A deepfake is fabricated video, audio, or image content generated by AI that makes it appear as if a person is saying or doing something they never did. The word “deepfake” comes from the words “deep learning” and “fake,” which are both types of machine learning used to make the content. Modern deepfakes can clone voices in real time and combine live video, making them a useful tool for large-scale impersonation and fraud.
How are deepfakes used in cybercrime?
People mostly use deepfakes to pretend to be people they trust and trick them into doing things that could cost them a lot of money, like approving wire transfers, sharing credentials, or giving access. Some common ways that businesses are attacked are through CEO fraud over voice or video calls, BEC amplification, where a fake voice confirms a fake email request, and identity verification bypass during onboarding or helpdesk authentication. What they all have in common is that they take advantage of people’s trust instead of their technical weaknesses.

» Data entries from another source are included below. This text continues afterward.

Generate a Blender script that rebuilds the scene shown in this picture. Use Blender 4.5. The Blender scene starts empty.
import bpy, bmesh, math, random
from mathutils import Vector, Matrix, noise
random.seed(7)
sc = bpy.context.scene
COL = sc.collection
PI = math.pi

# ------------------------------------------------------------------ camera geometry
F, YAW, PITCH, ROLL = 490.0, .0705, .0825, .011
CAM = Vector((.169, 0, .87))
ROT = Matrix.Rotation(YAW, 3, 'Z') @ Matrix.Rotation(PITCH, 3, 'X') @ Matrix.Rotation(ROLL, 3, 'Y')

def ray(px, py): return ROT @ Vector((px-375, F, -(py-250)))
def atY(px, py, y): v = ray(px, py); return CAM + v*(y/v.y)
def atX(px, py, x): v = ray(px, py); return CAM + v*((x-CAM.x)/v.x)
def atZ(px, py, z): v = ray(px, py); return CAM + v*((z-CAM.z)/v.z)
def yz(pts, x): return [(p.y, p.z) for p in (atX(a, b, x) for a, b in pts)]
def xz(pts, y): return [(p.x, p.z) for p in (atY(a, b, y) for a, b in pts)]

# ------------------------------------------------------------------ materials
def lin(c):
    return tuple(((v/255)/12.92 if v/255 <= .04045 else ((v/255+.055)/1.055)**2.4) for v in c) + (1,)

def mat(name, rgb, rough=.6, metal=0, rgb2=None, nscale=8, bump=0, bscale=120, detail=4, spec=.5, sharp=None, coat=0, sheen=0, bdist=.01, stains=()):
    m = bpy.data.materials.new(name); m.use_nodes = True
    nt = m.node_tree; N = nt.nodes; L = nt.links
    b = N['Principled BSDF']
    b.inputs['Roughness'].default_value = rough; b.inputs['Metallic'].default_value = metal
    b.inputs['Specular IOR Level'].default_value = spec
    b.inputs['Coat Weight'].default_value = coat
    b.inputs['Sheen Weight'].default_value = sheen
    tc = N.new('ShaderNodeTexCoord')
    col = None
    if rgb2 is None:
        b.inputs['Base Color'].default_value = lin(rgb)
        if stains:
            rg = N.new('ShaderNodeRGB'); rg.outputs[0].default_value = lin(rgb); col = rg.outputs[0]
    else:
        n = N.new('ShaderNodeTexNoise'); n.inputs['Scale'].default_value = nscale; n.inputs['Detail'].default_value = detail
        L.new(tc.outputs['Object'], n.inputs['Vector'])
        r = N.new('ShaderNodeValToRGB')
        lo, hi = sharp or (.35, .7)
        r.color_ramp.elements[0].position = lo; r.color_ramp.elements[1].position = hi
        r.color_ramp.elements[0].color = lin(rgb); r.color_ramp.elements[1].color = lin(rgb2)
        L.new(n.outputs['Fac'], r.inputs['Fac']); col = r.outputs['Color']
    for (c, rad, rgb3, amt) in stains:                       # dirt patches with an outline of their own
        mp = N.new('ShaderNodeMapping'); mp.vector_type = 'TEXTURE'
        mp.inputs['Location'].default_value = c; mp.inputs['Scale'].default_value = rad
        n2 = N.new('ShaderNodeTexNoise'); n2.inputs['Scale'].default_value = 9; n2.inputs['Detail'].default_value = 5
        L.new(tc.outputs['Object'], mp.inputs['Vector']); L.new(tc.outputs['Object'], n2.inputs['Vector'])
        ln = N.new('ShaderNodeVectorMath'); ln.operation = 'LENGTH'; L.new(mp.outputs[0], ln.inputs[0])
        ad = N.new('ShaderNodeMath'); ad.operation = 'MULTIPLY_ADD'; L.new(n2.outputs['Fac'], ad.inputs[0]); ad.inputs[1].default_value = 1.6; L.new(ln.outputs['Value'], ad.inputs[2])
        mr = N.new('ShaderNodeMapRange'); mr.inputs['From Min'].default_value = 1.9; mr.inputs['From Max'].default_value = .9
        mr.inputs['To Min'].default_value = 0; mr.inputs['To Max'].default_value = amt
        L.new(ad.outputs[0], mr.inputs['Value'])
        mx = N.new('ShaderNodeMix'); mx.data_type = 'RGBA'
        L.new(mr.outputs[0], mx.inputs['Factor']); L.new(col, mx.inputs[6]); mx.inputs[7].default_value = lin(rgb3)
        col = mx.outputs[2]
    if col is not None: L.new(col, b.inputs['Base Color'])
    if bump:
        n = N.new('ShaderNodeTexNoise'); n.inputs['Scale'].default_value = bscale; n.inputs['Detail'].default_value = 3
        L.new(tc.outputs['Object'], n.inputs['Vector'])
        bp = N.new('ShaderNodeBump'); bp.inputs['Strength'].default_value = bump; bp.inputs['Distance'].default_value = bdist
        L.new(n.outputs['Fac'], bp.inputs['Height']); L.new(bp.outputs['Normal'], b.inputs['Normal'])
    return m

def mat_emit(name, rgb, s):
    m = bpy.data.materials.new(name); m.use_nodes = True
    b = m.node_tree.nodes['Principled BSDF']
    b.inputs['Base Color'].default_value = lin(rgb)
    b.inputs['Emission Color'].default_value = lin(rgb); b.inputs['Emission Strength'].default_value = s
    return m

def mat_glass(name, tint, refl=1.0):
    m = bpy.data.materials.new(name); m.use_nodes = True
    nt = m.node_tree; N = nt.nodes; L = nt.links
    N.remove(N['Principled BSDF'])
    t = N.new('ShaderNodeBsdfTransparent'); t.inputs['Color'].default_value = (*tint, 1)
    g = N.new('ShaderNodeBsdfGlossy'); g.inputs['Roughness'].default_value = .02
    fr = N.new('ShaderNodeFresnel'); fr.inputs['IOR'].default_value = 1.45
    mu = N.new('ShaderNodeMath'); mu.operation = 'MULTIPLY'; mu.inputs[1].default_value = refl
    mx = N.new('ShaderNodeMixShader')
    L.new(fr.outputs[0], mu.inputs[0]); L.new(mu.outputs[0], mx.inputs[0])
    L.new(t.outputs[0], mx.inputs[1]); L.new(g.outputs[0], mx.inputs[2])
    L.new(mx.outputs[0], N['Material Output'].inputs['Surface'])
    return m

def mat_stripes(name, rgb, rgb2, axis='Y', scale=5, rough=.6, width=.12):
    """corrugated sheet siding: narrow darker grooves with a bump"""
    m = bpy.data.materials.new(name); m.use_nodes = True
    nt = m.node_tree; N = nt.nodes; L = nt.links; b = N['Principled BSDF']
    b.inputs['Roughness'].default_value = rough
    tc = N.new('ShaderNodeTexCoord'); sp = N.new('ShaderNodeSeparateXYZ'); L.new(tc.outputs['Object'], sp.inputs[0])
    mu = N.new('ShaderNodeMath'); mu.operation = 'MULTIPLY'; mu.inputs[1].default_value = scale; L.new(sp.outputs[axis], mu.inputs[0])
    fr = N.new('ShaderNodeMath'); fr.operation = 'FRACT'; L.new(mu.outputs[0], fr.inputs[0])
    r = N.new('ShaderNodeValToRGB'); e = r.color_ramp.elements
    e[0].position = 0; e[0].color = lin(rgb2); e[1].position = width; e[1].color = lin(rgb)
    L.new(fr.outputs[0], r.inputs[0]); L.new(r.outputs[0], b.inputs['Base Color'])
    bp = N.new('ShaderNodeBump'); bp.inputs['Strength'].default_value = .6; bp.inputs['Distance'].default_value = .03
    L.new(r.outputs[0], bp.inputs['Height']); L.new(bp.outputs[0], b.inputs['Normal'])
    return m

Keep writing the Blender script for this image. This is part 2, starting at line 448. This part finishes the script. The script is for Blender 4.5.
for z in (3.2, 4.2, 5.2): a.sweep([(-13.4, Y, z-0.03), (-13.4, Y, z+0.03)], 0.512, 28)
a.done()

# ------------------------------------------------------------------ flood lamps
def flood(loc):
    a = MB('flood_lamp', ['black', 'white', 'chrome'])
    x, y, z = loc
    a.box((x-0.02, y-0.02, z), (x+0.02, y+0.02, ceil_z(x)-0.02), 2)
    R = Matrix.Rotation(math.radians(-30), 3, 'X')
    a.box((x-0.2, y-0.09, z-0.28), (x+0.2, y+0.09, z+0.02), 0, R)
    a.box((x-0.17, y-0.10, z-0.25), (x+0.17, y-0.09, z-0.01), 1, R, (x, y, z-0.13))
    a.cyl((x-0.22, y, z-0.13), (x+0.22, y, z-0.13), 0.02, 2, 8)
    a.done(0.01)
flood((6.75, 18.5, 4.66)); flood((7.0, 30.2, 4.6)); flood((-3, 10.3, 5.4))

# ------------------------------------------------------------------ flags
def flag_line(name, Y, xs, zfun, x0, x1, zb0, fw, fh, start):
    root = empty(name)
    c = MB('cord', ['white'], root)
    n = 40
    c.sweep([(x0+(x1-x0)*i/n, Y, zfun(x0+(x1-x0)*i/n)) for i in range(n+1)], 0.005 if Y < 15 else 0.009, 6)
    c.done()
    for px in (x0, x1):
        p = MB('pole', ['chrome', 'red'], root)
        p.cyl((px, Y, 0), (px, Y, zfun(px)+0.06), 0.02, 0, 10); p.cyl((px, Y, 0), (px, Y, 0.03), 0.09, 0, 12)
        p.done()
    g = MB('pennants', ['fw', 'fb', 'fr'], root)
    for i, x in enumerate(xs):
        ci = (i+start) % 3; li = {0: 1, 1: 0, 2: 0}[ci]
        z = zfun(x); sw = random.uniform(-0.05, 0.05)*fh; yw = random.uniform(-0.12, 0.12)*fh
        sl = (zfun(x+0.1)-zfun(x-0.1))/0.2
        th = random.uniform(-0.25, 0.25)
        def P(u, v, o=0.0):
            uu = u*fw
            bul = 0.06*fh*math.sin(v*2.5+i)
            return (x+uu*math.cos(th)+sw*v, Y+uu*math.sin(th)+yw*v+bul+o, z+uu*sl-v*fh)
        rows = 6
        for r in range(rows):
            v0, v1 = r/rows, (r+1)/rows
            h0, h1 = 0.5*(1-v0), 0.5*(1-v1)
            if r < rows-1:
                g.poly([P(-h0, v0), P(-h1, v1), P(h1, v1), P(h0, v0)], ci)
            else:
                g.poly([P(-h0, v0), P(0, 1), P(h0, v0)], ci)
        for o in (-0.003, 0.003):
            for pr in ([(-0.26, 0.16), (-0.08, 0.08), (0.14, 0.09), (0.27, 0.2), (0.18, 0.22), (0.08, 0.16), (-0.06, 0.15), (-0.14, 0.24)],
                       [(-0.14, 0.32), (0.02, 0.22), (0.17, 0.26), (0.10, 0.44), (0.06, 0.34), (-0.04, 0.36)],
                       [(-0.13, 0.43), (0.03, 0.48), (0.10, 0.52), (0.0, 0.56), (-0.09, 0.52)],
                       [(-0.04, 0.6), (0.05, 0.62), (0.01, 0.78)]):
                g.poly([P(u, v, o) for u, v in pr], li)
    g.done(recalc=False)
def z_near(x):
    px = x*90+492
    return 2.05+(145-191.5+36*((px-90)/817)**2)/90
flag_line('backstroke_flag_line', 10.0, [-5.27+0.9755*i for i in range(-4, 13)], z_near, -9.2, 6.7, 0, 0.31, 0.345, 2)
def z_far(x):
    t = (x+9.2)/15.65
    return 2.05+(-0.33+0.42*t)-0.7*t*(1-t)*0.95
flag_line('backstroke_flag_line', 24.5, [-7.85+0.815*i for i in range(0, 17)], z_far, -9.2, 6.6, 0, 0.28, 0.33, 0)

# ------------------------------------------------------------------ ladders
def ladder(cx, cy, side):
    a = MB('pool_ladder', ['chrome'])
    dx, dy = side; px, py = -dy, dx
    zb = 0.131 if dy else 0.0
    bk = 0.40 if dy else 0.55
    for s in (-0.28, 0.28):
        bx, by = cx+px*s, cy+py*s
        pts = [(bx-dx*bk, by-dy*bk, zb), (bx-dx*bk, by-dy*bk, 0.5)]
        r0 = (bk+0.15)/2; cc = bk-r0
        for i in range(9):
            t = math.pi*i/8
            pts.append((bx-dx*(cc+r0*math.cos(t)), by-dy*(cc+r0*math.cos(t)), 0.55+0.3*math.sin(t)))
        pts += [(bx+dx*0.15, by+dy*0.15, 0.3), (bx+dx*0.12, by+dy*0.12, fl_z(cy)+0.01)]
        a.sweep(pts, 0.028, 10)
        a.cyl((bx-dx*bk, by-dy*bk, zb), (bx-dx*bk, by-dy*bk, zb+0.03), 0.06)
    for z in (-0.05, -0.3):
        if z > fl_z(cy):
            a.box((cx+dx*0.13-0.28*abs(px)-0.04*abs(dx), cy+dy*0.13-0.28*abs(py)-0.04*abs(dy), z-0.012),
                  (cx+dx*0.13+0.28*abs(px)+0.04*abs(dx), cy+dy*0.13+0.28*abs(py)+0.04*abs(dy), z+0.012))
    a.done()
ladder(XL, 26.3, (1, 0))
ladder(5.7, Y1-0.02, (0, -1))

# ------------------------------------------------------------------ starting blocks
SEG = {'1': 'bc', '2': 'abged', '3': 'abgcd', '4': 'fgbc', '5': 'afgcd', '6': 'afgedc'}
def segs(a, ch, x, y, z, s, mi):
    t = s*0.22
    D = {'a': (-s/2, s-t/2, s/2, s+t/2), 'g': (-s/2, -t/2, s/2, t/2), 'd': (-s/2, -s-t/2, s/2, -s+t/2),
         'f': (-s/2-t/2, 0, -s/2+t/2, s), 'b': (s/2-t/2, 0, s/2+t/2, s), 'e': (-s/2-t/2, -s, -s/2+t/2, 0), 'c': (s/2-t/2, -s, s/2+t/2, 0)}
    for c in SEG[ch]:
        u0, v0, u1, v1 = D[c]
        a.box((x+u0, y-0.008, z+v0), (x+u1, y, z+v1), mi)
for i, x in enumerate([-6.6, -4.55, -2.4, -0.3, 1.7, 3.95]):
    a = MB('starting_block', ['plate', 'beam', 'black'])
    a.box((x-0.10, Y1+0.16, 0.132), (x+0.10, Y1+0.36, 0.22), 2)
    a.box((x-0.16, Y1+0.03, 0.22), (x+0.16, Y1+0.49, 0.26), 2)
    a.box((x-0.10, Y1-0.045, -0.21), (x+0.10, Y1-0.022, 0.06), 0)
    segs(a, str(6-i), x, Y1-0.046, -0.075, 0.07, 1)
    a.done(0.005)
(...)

Can deepfakes bypass biometric security?
Yes, AI-generated face images and real-time face-swap tools can get around liveness detection checks used in video-based identity verification. Voice clones can also work with phone-based biometric authentication systems. Many authentication controls based on something you are were not designed with generative AI in mind, and many have not been updated to reflect the quality of synthetic media available today.
How can organizations detect deepfakes?
Certain layers of effective detection work together: media signals from AI analysis tools; behavioral signals like requests that are out of the ordinary or requests that are too urgent; context signals like channel mismatch or irregular timing; and identity signals like strange account access around the time of a suspicious communication. There isn’t one layer that works on its own. The organizations best able to withstand deepfake attacks use automated detection, trained human judgment, and clear verification protocols.
What’s the difference between a deepfake and synthetic media?
Synthetic media is a broader term that includes any content AI creates or substantially alters, such as text, images, audio, and video. Deepfakes are a type of synthetic media that is made to make it look like a real, identifiable person is in a fake situation. All deepfakes are fake media, but not all fake media is a deepfake. The difference is important for legal and policy reasons, as the words we use increasingly shape the rules we follow.
Are deepfakes illegal in the United States?
There is no single federal law that makes deepfakes illegal, but laws against fraud, wire fraud, defamation, and impersonation apply when deepfakes are used for illegal purposes. The TAKE IT DOWN Act, which was signed into law in May 2025, was the first federal law to deal with synthetic media. However, it focuses on non-consensual intimate images rather than business fraud. State-level laws have moved faster, and now 47 states have some kind of deepfake law. This makes compliance rules very different across states.